Allegro Review

Charlie Kaufman’s mind-bending romance movie, Eternal Sunshine of the Spotless Mind, was not what everyone expected it to be. At once, love story and pyscholanalytical study of identity and memory loss, Eternal Sunshine was an exhilarating creative experience with a reckless indifference towards conventional narrative structure.

Less effectively, though with an equal dose of stylistic and thematic creativity, Christoffer Boe’s sophomore effort is not what it seems to be. Part sci-romance mystery, part self-reflective metaphysical psychoanalysis, the movie is nonetheless more forthright than its premise makes it out to be.

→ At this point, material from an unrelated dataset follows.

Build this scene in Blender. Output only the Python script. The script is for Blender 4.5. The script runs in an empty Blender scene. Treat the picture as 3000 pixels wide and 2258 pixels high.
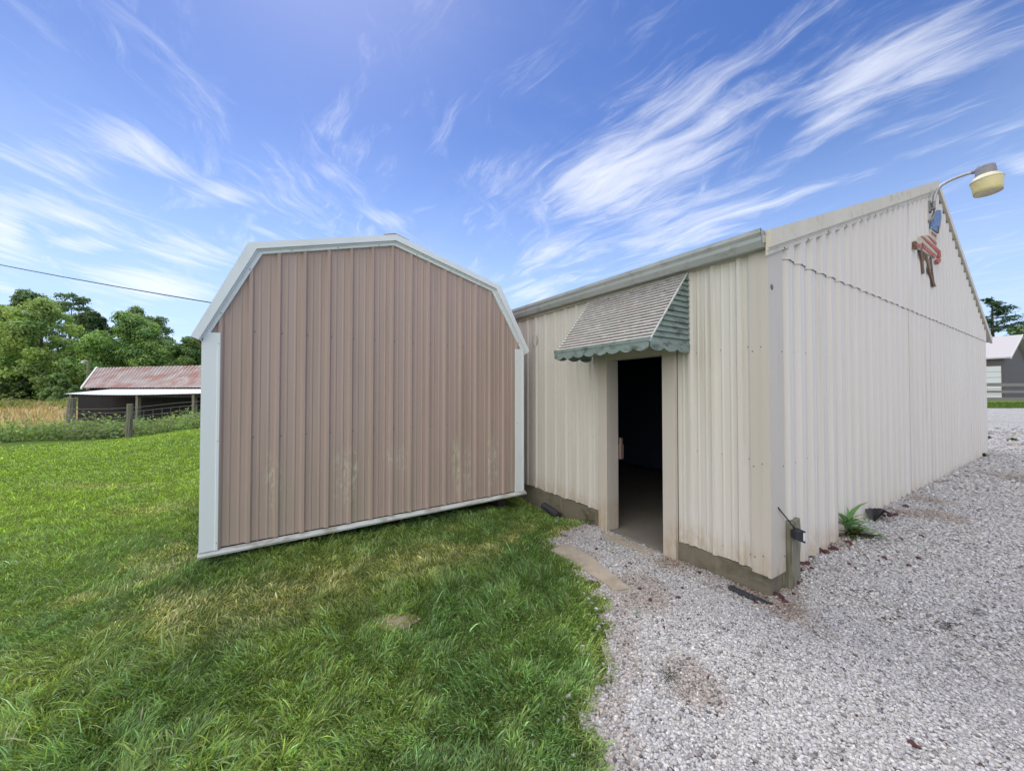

At the centre of Allegro is Zetterstorm, an accomplished pianist whose perfectionist demeanour hides worlds of anguish and emotional repression. The demise of his relationship with Andrea (played by model Helena Christensen in her acting debut), takes him on a personal investigation through his own past, trapped in the “Zone”, a timeless, transitional state of being where Zetterstorm’s identity and past memories are hidden. With this premise, Allegro traces the confusing threads of regret, doubt, and dissonance that creep into any romance, and though touching at times, any real substance is trapped beneath layers of cinematic over-stylisation.

Weighed down by its own flaws, Allegro doesn’t sustain its ambitions with a coherent script or affecting performances. While Boe draws solid performances from all of his cast, the otherwise thoughtful turns from his two romantic leads fall short of any real spark. In her acting debut, Christensen trawls through her scenes with a disinterested, expressionless tone that works only insofar as the naivety and figurative significance of her role is concerned. In playing the mysterious femme fatale, her minimal acting does the job, though leaves us with more questions than we are prepared to answer.

Shot with a low-key, grainy visual approach, Allegro has a decidedly arthouse appeal. Though tinted with striking cinematography and a stylisation reminescent of a cross between the Quay brothers and a Kieslowski movie, Allegro fails where it shouldn’t. Little is provided to support the illusive strength of Zetterstorm and Andrea’s connection, and it’s unfortunate. We are given little insight into any of the characters, and while the seducive cinematography and captivating musical overtures are frequently sublime, it’s the dry aftertaste that ultimately reveals the film’s shortcomings.

Boe’s direction tries to accomodate the offhand script, and is full of tricksy, if occasionally effective, camera tricks. In trying to appeal, Boe juices up the wrong end of the stick. Beautiful to look at yet hard to swallow, Allegro is a far cry from Boe’s tight debut, Reconstruction.

Ultimately a movie about fundamental human failings, Allegro is, however, far from a failure. And if his first two features are anything to go by, Boe ‘s name is one to remember.